The EU Must Not Let Sudanese Victims Down: do not Ignore the Pending ICC Arrest Warrants Against Al-Bashir

(Brussels, Paris, The Hague) The European Union’s first joint summit with the League of Arab States (LAS), set to take place in Egypt from 24-25 February 2019, must not see the participation of Sudanese President Omar Al-Bashir, a defendant at large wanted by the International Criminal Court (ICC) for charges of genocide, war crimes and crimes against humanity. As a regional body that is vocal in its commitment to supporting and cooperating with the ICC, including in executing pending ICC arrest warrants such as the two against Al-Bashir, the European Union (EU) must withdraw from hosting the joint summit unless guarantees are given that Al-Bashir will not attend.

Over the past few years, cooperation between the European Union and the League of Arab States has included “finding common solutions to common problems”, for instance reaching solutions for the conflicts in Syria, Yemen and Libya. Nevertheless, concerns were raised over the EU’s problematic approach to managing migration flows, particularly its policies and agreements with a number of LAS Member States, including Sudan, which resulted in serious human rights violations. In the same vein, hosting a joint summit to enhance regional cooperation must not come at the expense of normalising the EU’s relationship with an ICC fugitive. Doing so would contradict the legally binding EU decision to support cooperation with the ICC, as well as the obligations of individual EU Member States to cooperate with the ICC, including in the execution of arrest warrants.

“If the EU goes forward with hosting a war criminal, it will be a serious blow for the victims of Darfur and an utter disappointment to the Sudanese people who have, over the past weeks, taken to the streets to protest the dire political and economic situation. The EU must listen to and respect the voices of thousands calling for regime change in Sudan and a transitional government that will fulfil aspirations for justice, peace, freedom and democratic transformation.”

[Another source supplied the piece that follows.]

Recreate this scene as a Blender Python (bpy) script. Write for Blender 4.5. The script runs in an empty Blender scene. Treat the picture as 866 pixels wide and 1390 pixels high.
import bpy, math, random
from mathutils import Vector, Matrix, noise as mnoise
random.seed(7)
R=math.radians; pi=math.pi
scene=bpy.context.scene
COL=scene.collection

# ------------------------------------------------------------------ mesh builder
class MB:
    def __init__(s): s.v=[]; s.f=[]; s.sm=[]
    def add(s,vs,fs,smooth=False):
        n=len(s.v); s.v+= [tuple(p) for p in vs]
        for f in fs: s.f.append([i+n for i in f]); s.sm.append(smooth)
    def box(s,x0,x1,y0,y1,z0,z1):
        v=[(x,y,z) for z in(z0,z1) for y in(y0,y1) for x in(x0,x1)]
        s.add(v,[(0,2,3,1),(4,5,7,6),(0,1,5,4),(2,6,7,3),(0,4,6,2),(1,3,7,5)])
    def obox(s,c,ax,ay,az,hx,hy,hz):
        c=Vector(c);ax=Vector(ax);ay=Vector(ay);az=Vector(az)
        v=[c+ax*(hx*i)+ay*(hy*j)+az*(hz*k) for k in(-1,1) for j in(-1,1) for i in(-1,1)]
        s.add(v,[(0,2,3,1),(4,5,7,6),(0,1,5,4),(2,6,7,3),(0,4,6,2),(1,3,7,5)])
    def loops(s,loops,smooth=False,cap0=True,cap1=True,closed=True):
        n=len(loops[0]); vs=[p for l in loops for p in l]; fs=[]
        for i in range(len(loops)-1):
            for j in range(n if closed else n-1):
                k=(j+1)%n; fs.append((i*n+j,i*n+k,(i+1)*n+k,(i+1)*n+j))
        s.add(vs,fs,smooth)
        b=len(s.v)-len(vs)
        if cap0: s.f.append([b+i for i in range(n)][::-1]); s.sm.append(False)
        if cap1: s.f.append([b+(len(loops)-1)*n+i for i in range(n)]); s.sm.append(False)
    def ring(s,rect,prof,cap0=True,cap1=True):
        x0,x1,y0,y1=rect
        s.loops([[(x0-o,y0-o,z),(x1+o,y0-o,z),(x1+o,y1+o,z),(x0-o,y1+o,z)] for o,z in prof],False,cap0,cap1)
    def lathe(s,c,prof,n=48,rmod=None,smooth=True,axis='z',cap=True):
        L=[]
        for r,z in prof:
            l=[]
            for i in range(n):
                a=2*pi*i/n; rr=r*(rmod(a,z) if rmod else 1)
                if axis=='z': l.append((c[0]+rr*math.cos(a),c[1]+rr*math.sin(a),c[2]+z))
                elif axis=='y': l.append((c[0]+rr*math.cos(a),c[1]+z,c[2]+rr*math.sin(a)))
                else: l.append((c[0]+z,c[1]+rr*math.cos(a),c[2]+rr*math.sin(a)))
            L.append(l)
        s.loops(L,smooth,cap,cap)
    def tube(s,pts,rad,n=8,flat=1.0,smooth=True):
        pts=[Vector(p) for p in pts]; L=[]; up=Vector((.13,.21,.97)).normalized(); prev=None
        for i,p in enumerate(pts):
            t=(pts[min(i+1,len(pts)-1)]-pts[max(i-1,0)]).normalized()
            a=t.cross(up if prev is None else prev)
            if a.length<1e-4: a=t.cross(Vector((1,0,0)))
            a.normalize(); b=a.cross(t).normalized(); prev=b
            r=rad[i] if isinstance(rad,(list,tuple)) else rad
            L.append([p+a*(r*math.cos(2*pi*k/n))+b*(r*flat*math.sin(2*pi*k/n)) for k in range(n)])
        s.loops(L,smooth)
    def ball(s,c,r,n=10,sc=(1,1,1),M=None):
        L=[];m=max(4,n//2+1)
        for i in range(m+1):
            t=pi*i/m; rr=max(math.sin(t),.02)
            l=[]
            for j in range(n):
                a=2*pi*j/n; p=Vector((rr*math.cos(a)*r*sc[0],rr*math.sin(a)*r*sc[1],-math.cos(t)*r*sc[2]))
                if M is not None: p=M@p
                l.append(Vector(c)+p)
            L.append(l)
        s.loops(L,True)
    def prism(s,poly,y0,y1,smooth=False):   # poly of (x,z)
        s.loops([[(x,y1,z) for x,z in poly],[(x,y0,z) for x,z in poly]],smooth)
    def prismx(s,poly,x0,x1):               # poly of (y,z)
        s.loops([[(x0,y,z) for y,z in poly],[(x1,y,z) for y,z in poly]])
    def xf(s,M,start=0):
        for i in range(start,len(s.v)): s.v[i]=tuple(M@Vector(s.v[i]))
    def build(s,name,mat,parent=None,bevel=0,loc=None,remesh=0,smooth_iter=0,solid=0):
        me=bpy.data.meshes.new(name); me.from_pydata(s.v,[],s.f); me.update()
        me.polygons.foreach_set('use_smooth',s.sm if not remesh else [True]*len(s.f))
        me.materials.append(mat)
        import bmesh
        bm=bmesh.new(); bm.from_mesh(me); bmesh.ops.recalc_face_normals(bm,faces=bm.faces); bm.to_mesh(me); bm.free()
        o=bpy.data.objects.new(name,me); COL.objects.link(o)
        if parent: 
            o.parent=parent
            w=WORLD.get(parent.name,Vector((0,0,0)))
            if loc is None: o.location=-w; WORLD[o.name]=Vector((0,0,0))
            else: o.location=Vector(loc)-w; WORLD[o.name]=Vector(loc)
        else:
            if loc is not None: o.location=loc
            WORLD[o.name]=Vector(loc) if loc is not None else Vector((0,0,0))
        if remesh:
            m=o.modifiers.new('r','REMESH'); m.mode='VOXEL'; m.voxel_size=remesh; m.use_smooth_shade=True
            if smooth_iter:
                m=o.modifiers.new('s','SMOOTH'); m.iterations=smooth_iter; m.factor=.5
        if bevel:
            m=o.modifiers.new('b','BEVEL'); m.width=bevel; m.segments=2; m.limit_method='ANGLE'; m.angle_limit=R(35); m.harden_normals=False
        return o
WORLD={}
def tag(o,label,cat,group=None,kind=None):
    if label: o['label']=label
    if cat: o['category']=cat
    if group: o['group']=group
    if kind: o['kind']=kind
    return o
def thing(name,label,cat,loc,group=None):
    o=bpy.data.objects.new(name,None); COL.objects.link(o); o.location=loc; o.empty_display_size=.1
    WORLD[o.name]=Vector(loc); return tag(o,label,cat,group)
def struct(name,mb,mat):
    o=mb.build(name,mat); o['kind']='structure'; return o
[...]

Mossaad Mohamed Ali, Executive Director of ACJPS

Last fall, a debate on whether Al-Bashir enjoys immunity as a head of state, or as a result of his diplomatic function, continued to boil following Jordan’s failure to fulfil its obligation to cooperate with the ICC and arrest Al-Bashir while he was present on its territory for the Arab League Summit. Jordan, a State Party to the ICC, argued that it is under no obligation, under customary and conventional law, to arrest Al-Bashir. ICC judges subsequently invited regional bodies to submit their views on the question on immunities for heads of states. To the dismay of FIDH, ACJPS both the African Union (AU) and LAS concurred with Jordan’s arguments.

“Even if the EU chose not to make submissions on the question of the immunities of heads of states, it must make clear through its actions that Al-Bashir cannot go back to business as usual and that he must still answer for the crimes he is charged with. Convening a summit with Al-Bashir’s attendance is a step back from EU’s commitment to justice and to the ICC.”

Arnold Tsunga, FIDH Vice President

March 4th will mark ten years since the ICC issued its first arrest warrant against Al-Bashir on counts of crimes against humanity and war crimes. Over the past ten years, Al-Bashir has defied the warrants against him and travelled across the world including to States Parties to the ICC who failed to arrest and surrender him to the seat of the ICC. Ten years on, victims’ fight for justice continues and Al-Bashir must answer for his crimes.